Begin with the first line below and retype each line exactly through the line containing "COL = S.collection". Any pictures are to be left out.

"""

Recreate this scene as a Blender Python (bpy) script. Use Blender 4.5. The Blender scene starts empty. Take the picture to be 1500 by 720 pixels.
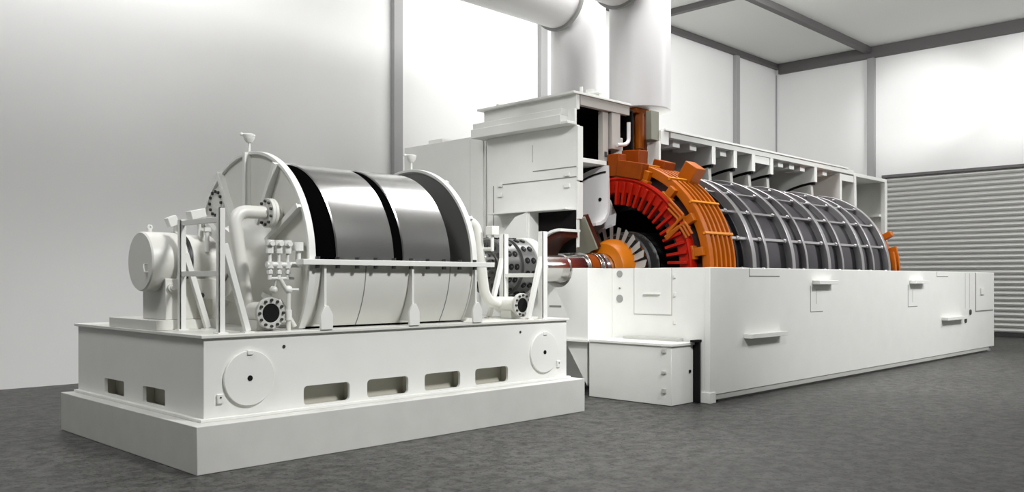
import bpy, bmesh, math, random
from mathutils import Vector, Matrix
random.seed(4)
PI = math.pi
R = math.radians
S = bpy.context.scene
COL = S.collection

# ------------------------------------------------------------------ materials
def mat(name, col, rough=0.45, metal=0.0, coat=0.0, spec=0.5, noise=0.0, nscale=6.0, bump=0.0, bscale=60.0):
    m = bpy.data.materials.new(name); m.use_nodes = True
    nt = m.node_tree; b = nt.nodes['Principled BSDF']
    b.inputs['Base Color'].default_value = (*col, 1)
    b.inputs['Roughness'].default_value = rough
    b.inputs['Metallic'].default_value = metal
    b.inputs['Coat Weight'].default_value = coat
    b.inputs['Specular IOR Level'].default_value = spec
    tc = nt.nodes.new('ShaderNodeTexCoord')
    if noise:
        n = nt.nodes.new('ShaderNodeTexNoise'); n.inputs['Scale'].default_value = nscale
        n.inputs['Detail'].default_value = 5
        nt.links.new(tc.outputs['Object'], n.inputs['Vector'])
        r = nt.nodes.new('ShaderNodeValToRGB')
        r.color_ramp.elements[0].position = 0.3; r.color_ramp.elements[1].position = 0.7
        r.color_ramp.elements[0].color = (*[c*(1-noise) for c in col], 1)
        r.color_ramp.elements[1].color = (*[min(1, c*(1+noise*.6)) for c in col], 1)
        nt.links.new(n.outputs['Fac'], r.inputs['Fac'])
        nt.links.new(r.outputs['Color'], b.inputs['Base Color'])
    if bump:
        n2 = nt.nodes.new('ShaderNodeTexNoise'); n2.inputs['Scale'].default_value = bscale
        nt.links.new(tc.outputs['Object'], n2.inputs['Vector'])
        bp = nt.nodes.new('ShaderNodeBump'); bp.inputs['Strength'].default_value = bump
        bp.inputs['Distance'].default_value = 0.01
        nt.links.new(n2.outputs['Fac'], bp.inputs['Height'])
        nt.links.new(bp.outputs['Normal'], b.inputs['Normal'])
    return m

M = dict(
    white=mat('white_paint', (.78, .785, .75), .42, noise=.02, nscale=3),
    shell=mat('shell_paint', (.70, .70, .655), .38, noise=.02, nscale=3),
    concrete=mat('painted_concrete', (.60, .60, .57), .7, noise=.04, nscale=4),
    grey=mat('grey_paint', (.50, .50, .47), .45, noise=.03),
    midgrey=mat('mid_grey_paint', (.30, .30, .29), .5),
    seam=mat('seam_grey', (.22, .22, .21), .6),
    rubber=mat('black_rubber', (.006, .006, .006), .7, spec=.15),
    blackband=mat('black_lacquer', (.002, .002, .002), .8, spec=.0),
    steel=mat('polished_steel', (.60, .60, .59), .23, 1.0, noise=.05, nscale=2),
    steel2=mat('turned_steel', (.78, .77, .75), .18, 1.0),
    ringsteel=mat('ring_steel', (.36, .35, .355), .32, .8),
    core=mat('core_laminations', (.010, .009, .011), .4, .2, noise=.25, nscale=2, spec=.25),
    corepl=mat('core_plate', (.038, .033, .040), .28, .4, noise=.45, nscale=1.5, spec=.4),
    corebl=mat('core_black', (.012, .012, .013), .45),
    orange=mat('orange_enamel', (.37, .086, .001), .4, noise=.1, nscale=5, spec=.25),
    orange2=mat('deep_orange_enamel', (.23, .042, .001), .5, noise=.12, nscale=5, spec=.15),
    red=mat('red_winding', (.38, .009, .001), .45, noise=.15, nscale=6, spec=.2),
    amber=mat('amber_hub', (.52, .145, .003), .4, spec=.3),
    brown=mat('brown_primer', (.055, .011, .005), .5, spec=.25),
    rust=mat('fin_gap_red', (.13, .012, .001), .6, spec=.15),
    olive=mat('olive_grey', (.24, .24, .19), .5),
    dust=mat('dusty_paint', (.42, .39, .36), .5),
    tie=mat('amber_tie', (.62, .21, .008), .4, spec=.3),
    inner=mat('shaded_inner_grey', (.16, .16, .155), .45, .3),  # darker grey carrying the shade on the far cover's inside
    blade=mat('fan_blade', (.46, .45, .42), .38, .25),
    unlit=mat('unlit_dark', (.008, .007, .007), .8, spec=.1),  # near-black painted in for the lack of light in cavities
    duct=mat('duct_paint', (.70, .69, .69), .38),
    wall=mat('wall_plaster', (.82, .82, .81), .75, noise=.015, nscale=1),
    walldim=mat('grey_wall_plaster', (.30, .30, .30), .8),
    ceil=mat('ceiling_panel', (.74, .74, .72), .8),
    beam=mat('grey_beam', (.11, .105, .105), .55),
    column=mat('grey_column', (.33, .33, .33), .5),
    door=mat('shutter_grey', (.52, .52, .50), .45, .1),
    coupl=mat('coupling_steel', (.13, .13, .127), .35, .5),
    dark=mat('dark_metal', (.045, .045, .045), .45, .4),
    tan=mat('tan_paint', (.52, .51, .44), .5),
)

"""

Solution below:
Recreate this scene as a Blender Python (bpy) script. Use Blender 4.5. The Blender scene starts empty. Take the picture to be 1500 by 720 pixels.
import bpy, bmesh, math, random
from mathutils import Vector, Matrix
random.seed(4)
PI = math.pi
R = math.radians
S = bpy.context.scene
COL = S.collection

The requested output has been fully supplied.